● Available data
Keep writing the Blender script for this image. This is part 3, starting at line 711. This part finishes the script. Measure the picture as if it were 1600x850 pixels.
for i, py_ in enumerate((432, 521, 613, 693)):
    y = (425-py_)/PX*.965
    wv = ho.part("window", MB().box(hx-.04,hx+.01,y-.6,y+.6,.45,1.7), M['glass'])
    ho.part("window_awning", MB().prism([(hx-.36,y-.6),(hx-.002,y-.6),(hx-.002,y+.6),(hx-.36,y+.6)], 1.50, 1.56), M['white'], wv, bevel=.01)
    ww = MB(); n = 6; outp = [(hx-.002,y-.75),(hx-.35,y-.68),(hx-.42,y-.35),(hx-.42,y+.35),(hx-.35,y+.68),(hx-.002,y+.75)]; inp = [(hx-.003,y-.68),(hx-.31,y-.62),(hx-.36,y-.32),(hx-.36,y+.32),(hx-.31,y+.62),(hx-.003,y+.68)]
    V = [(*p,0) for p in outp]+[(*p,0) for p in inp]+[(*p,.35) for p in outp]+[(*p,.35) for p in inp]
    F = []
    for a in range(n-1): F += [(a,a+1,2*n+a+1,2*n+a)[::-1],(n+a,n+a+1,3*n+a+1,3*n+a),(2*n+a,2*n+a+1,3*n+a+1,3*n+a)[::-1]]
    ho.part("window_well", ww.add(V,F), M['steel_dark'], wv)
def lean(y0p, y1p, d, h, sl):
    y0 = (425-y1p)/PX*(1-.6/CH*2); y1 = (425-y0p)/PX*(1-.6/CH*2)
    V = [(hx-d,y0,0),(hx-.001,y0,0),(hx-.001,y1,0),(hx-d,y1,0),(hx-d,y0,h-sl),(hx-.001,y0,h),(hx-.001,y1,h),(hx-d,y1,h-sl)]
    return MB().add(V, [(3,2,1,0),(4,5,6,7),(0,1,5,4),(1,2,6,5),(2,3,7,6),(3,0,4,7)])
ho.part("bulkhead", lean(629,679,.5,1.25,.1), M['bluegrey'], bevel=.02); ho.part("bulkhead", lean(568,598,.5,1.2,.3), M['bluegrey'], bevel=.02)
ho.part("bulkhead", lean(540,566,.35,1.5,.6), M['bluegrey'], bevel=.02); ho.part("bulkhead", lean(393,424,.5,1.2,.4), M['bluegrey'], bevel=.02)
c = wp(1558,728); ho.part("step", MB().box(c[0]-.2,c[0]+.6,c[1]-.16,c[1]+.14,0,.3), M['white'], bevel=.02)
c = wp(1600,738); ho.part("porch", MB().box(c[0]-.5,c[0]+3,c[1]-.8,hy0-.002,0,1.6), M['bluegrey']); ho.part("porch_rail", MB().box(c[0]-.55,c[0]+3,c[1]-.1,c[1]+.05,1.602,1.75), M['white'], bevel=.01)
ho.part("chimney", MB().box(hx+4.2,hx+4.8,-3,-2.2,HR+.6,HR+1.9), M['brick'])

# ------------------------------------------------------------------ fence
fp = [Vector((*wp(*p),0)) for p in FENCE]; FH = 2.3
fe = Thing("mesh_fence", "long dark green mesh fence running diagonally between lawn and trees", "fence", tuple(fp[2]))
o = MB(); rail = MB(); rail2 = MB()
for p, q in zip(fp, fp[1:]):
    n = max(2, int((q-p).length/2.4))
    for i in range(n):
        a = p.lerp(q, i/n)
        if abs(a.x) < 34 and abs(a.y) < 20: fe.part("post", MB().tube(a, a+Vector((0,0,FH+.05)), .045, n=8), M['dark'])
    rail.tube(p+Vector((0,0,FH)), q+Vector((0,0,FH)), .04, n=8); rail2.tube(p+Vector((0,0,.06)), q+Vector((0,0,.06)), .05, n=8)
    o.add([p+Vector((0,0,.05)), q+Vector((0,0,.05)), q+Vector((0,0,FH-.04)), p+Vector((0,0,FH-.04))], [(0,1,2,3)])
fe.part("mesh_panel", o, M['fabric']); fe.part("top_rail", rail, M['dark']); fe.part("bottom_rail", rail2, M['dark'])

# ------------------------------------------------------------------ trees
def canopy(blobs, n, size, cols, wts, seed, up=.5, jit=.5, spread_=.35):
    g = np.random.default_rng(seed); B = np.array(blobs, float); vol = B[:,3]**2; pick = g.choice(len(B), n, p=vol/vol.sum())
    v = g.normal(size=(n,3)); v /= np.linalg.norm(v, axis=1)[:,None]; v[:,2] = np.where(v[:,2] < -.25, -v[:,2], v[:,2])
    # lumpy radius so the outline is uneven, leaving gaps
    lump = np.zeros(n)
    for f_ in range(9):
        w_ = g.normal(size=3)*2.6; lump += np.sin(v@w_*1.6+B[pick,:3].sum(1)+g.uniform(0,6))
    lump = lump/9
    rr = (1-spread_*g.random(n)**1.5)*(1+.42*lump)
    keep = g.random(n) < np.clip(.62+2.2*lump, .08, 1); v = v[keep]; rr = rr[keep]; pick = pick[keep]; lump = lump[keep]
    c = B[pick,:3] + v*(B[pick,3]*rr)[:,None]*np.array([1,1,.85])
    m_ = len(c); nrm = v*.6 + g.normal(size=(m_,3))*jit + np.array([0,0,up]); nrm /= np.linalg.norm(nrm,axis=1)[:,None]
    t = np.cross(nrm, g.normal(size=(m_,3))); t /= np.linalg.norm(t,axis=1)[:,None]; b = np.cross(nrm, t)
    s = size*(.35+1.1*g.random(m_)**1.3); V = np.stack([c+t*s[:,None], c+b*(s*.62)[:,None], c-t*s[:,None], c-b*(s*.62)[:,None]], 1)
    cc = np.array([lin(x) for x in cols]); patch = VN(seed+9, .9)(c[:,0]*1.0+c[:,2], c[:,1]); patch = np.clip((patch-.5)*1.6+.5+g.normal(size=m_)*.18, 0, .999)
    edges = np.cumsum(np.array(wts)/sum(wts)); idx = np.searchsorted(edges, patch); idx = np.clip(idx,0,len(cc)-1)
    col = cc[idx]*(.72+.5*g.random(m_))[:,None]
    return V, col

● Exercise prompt
Exactly reproduce the material above.

● Result
Keep writing the Blender script for this image. This is part 3, starting at line 711. This part finishes the script. Measure the picture as if it were 1600x850 pixels.
for i, py_ in enumerate((432, 521, 613, 693)):
    y = (425-py_)/PX*.965
    wv = ho.part("window", MB().box(hx-.04,hx+.01,y-.6,y+.6,.45,1.7), M['glass'])
    ho.part("window_awning", MB().prism([(hx-.36,y-.6),(hx-.002,y-.6),(hx-.002,y+.6),(hx-.36,y+.6)], 1.50, 1.56), M['white'], wv, bevel=.01)
    ww = MB(); n = 6; outp = [(hx-.002,y-.75),(hx-.35,y-.68),(hx-.42,y-.35),(hx-.42,y+.35),(hx-.35,y+.68),(hx-.002,y+.75)]; inp = [(hx-.003,y-.68),(hx-.31,y-.62),(hx-.36,y-.32),(hx-.36,y+.32),(hx-.31,y+.62),(hx-.003,y+.68)]
    V = [(*p,0) for p in outp]+[(*p,0) for p in inp]+[(*p,.35) for p in outp]+[(*p,.35) for p in inp]
    F = []
    for a in range(n-1): F += [(a,a+1,2*n+a+1,2*n+a)[::-1],(n+a,n+a+1,3*n+a+1,3*n+a),(2*n+a,2*n+a+1,3*n+a+1,3*n+a)[::-1]]
    ho.part("window_well", ww.add(V,F), M['steel_dark'], wv)
def lean(y0p, y1p, d, h, sl):
    y0 = (425-y1p)/PX*(1-.6/CH*2); y1 = (425-y0p)/PX*(1-.6/CH*2)
    V = [(hx-d,y0,0),(hx-.001,y0,0),(hx-.001,y1,0),(hx-d,y1,0),(hx-d,y0,h-sl),(hx-.001,y0,h),(hx-.001,y1,h),(hx-d,y1,h-sl)]
    return MB().add(V, [(3,2,1,0),(4,5,6,7),(0,1,5,4),(1,2,6,5),(2,3,7,6),(3,0,4,7)])
ho.part("bulkhead", lean(629,679,.5,1.25,.1), M['bluegrey'], bevel=.02); ho.part("bulkhead", lean(568,598,.5,1.2,.3), M['bluegrey'], bevel=.02)
ho.part("bulkhead", lean(540,566,.35,1.5,.6), M['bluegrey'], bevel=.02); ho.part("bulkhead", lean(393,424,.5,1.2,.4), M['bluegrey'], bevel=.02)
c = wp(1558,728); ho.part("step", MB().box(c[0]-.2,c[0]+.6,c[1]-.16,c[1]+.14,0,.3), M['white'], bevel=.02)
c = wp(1600,738); ho.part("porch", MB().box(c[0]-.5,c[0]+3,c[1]-.8,hy0-.002,0,1.6), M['bluegrey']); ho.part("porch_rail", MB().box(c[0]-.55,c[0]+3,c[1]-.1,c[1]+.05,1.602,1.75), M['white'], bevel=.01)
ho.part("chimney", MB().box(hx+4.2,hx+4.8,-3,-2.2,HR+.6,HR+1.9), M['brick'])

# ------------------------------------------------------------------ fence
fp = [Vector((*wp(*p),0)) for p in FENCE]; FH = 2.3
fe = Thing("mesh_fence", "long dark green mesh fence running diagonally between lawn and trees", "fence", tuple(fp[2]))
o = MB(); rail = MB(); rail2 = MB()
for p, q in zip(fp, fp[1:]):
    n = max(2, int((q-p).length/2.4))
    for i in range(n):
        a = p.lerp(q, i/n)
        if abs(a.x) < 34 and abs(a.y) < 20: fe.part("post", MB().tube(a, a+Vector((0,0,FH+.05)), .045, n=8), M['dark'])
    rail.tube(p+Vector((0,0,FH)), q+Vector((0,0,FH)), .04, n=8); rail2.tube(p+Vector((0,0,.06)), q+Vector((0,0,.06)), .05, n=8)
    o.add([p+Vector((0,0,.05)), q+Vector((0,0,.05)), q+Vector((0,0,FH-.04)), p+Vector((0,0,FH-.04))], [(0,1,2,3)])
fe.part("mesh_panel", o, M['fabric']); fe.part("top_rail", rail, M['dark']); fe.part("bottom_rail", rail2, M['dark'])

# ------------------------------------------------------------------ trees
def canopy(blobs, n, size, cols, wts, seed, up=.5, jit=.5, spread_=.35):
    g = np.random.default_rng(seed); B = np.array(blobs, float); vol = B[:,3]**2; pick = g.choice(len(B), n, p=vol/vol.sum())
    v = g.normal(size=(n,3)); v /= np.linalg.norm(v, axis=1)[:,None]; v[:,2] = np.where(v[:,2] < -.25, -v[:,2], v[:,2])
    # lumpy radius so the outline is uneven, leaving gaps
    lump = np.zeros(n)
    for f_ in range(9):
        w_ = g.normal(size=3)*2.6; lump += np.sin(v@w_*1.6+B[pick,:3].sum(1)+g.uniform(0,6))
    lump = lump/9
    rr = (1-spread_*g.random(n)**1.5)*(1+.42*lump)
    keep = g.random(n) < np.clip(.62+2.2*lump, .08, 1); v = v[keep]; rr = rr[keep]; pick = pick[keep]; lump = lump[keep]
    c = B[pick,:3] + v*(B[pick,3]*rr)[:,None]*np.array([1,1,.85])
    m_ = len(c); nrm = v*.6 + g.normal(size=(m_,3))*jit + np.array([0,0,up]); nrm /= np.linalg.norm(nrm,axis=1)[:,None]
    t = np.cross(nrm, g.normal(size=(m_,3))); t /= np.linalg.norm(t,axis=1)[:,None]; b = np.cross(nrm, t)
    s = size*(.35+1.1*g.random(m_)**1.3); V = np.stack([c+t*s[:,None], c+b*(s*.62)[:,None], c-t*s[:,None], c-b*(s*.62)[:,None]], 1)
    cc = np.array([lin(x) for x in cols]); patch = VN(seed+9, .9)(c[:,0]*1.0+c[:,2], c[:,1]); patch = np.clip((patch-.5)*1.6+.5+g.normal(size=m_)*.18, 0, .999)
    edges = np.cumsum(np.array(wts)/sum(wts)); idx = np.searchsorted(edges, patch); idx = np.clip(idx,0,len(cc)-1)
    col = cc[idx]*(.72+.5*g.random(m_))[:,None]
    return V, col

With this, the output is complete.